The ADHC is responsible for monitoring the standards of licensed boarding houses and ensuring the health, comfort, safety and proper care of people with disabilities living in them is met.
PWD claims it has made numerous attempts to provide independent advocacy support services to people living at the lodge since 2002 with limited success.
During one visit in the middle of last year, PWD alleges its staff members were threatened with legal action, by licensee Adrian Powell, if they continued to try to access residents to inform them of their rights.
Supporters of Mr Powell, and staff at the lodge, claim advocates are already available to residents at the lodge, but the Blayney Chronicle understands they have not been independently appointed by a third party.
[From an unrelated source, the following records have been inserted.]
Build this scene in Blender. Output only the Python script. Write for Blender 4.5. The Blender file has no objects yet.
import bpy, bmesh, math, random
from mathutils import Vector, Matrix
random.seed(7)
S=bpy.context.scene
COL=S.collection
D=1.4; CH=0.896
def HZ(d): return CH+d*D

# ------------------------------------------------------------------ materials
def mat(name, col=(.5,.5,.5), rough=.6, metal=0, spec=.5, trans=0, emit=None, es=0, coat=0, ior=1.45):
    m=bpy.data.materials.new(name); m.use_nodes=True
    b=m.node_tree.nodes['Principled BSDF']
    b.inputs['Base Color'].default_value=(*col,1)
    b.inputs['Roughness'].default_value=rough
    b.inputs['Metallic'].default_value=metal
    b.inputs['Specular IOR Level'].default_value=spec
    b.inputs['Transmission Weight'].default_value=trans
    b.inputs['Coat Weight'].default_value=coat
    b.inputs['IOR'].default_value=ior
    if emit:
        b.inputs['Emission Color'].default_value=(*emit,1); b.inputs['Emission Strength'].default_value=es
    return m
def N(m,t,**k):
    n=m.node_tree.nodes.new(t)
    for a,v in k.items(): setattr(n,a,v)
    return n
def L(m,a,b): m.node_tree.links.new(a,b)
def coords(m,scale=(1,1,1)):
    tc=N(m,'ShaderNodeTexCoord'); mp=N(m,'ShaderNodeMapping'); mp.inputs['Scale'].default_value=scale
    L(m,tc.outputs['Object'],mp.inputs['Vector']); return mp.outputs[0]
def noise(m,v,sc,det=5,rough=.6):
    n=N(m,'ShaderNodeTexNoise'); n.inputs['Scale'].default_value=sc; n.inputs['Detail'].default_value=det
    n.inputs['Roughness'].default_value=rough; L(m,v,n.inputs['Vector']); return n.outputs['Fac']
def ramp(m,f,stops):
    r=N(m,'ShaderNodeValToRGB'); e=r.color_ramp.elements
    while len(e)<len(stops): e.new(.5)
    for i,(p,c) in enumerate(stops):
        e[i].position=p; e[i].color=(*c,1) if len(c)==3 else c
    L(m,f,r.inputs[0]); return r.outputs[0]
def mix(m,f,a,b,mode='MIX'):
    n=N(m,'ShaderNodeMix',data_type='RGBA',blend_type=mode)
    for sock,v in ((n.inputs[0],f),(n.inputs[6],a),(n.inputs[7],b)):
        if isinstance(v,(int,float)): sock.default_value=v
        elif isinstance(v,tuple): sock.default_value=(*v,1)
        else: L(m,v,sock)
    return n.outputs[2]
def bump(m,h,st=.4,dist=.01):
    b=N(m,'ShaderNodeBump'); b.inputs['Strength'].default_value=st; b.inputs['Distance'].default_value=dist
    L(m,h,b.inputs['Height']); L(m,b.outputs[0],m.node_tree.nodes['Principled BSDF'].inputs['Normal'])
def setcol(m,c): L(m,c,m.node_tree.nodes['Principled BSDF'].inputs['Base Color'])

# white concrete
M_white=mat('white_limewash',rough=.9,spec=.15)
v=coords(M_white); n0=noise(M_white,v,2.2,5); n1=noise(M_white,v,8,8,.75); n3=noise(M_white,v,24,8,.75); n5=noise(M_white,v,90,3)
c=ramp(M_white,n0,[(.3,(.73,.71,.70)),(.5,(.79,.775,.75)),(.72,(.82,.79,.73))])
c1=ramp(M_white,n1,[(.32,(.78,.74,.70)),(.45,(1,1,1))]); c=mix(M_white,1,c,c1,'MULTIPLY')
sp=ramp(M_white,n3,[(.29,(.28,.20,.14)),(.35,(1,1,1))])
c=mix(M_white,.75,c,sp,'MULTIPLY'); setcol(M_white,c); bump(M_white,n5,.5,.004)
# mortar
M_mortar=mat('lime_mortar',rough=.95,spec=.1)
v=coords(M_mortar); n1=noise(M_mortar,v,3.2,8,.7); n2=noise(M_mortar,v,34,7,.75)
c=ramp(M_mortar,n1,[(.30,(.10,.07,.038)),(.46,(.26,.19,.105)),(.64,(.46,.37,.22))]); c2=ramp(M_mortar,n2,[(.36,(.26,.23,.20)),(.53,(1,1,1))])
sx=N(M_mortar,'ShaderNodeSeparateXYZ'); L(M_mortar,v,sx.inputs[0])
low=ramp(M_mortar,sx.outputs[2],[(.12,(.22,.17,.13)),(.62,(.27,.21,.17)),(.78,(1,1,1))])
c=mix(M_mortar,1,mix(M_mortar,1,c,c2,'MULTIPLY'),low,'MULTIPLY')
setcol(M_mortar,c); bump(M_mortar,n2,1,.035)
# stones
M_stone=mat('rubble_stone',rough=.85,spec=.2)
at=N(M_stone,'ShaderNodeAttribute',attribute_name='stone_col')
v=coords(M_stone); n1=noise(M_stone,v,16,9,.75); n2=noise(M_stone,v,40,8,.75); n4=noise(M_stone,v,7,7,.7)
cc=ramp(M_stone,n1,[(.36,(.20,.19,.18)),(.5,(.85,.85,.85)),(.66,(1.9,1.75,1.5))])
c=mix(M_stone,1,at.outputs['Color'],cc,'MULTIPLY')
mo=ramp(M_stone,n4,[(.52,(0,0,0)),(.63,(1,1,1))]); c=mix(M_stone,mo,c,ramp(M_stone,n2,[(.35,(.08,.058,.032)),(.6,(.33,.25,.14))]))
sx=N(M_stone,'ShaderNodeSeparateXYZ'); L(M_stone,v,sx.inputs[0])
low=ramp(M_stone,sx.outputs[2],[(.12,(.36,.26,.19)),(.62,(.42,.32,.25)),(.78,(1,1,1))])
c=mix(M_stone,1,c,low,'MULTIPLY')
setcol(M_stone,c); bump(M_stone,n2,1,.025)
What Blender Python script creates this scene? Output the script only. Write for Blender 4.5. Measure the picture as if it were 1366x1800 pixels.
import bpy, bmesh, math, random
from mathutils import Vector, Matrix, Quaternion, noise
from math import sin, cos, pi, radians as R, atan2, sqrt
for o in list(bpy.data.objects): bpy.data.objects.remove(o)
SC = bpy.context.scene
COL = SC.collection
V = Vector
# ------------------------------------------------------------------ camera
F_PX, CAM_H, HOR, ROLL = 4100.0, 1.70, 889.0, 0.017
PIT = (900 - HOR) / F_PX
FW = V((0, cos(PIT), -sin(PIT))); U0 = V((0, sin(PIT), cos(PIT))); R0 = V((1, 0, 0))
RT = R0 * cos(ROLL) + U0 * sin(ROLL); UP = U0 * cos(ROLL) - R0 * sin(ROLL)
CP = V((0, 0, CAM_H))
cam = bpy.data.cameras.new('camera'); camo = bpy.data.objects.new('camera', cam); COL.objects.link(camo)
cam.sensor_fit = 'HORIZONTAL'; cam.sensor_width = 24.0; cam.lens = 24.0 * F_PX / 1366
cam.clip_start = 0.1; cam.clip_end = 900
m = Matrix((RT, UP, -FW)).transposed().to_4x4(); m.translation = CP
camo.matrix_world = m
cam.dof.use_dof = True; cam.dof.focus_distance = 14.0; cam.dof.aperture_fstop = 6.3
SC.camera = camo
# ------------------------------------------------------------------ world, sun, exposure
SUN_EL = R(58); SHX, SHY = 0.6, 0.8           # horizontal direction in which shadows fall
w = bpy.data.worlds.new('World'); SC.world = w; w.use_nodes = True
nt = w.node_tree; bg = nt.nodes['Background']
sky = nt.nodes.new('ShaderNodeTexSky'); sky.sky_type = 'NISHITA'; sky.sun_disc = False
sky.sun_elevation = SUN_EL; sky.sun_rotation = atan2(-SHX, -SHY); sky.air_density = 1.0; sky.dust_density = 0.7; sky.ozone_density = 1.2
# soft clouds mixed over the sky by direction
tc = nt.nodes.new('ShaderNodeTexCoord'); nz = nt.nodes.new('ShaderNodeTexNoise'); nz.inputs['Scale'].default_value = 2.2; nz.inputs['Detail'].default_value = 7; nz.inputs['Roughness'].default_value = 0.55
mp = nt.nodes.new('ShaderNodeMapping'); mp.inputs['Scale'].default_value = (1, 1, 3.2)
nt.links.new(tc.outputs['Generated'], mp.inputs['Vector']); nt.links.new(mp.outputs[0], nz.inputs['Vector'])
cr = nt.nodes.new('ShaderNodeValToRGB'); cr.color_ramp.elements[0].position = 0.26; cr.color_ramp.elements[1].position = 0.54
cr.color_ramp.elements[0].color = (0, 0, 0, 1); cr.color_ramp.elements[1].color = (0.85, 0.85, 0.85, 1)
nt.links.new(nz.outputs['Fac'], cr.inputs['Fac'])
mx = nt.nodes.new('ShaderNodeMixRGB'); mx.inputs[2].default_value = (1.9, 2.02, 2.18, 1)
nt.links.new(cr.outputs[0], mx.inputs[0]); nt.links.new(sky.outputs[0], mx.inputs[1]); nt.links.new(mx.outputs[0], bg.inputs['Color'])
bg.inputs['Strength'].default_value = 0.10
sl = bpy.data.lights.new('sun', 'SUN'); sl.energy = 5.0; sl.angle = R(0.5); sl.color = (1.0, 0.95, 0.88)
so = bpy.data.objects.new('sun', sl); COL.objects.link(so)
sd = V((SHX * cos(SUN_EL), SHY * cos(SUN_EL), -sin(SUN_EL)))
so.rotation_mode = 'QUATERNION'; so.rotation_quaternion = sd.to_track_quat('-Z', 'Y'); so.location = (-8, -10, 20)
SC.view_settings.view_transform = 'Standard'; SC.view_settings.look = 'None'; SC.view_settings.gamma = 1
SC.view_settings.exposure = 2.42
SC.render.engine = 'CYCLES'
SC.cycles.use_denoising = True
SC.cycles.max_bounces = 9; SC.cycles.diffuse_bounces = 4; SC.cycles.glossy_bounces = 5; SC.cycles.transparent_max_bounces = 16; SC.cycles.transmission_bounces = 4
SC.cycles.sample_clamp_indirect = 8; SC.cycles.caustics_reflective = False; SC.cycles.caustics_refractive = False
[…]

PWD Spokesperson Matthew Bowden told the Blayney Chronicle that residents who were removed from the lodge have taken up PWD's advocacy service since the left the lodge.
"They appear to be happy with the support we're providing," he said, despite reports from inside the lodge that the residents wanted nothing to do with PWD while they lived there.
He defended the removal of the residents and said PWD had been calling for their removal and welcomed it.
"It is never our intention to cause distress or upset people.... PWD believes it (the removal) was absolutely necessary."
Mr Bowden said "the people we met with were really happy with their new homes and have settled quiet quickly... nobody has said to us that they wanted to go back."
Police investigations into allegations surrounding the treatment of residents at Grand Western Lodge are understood to be on-going.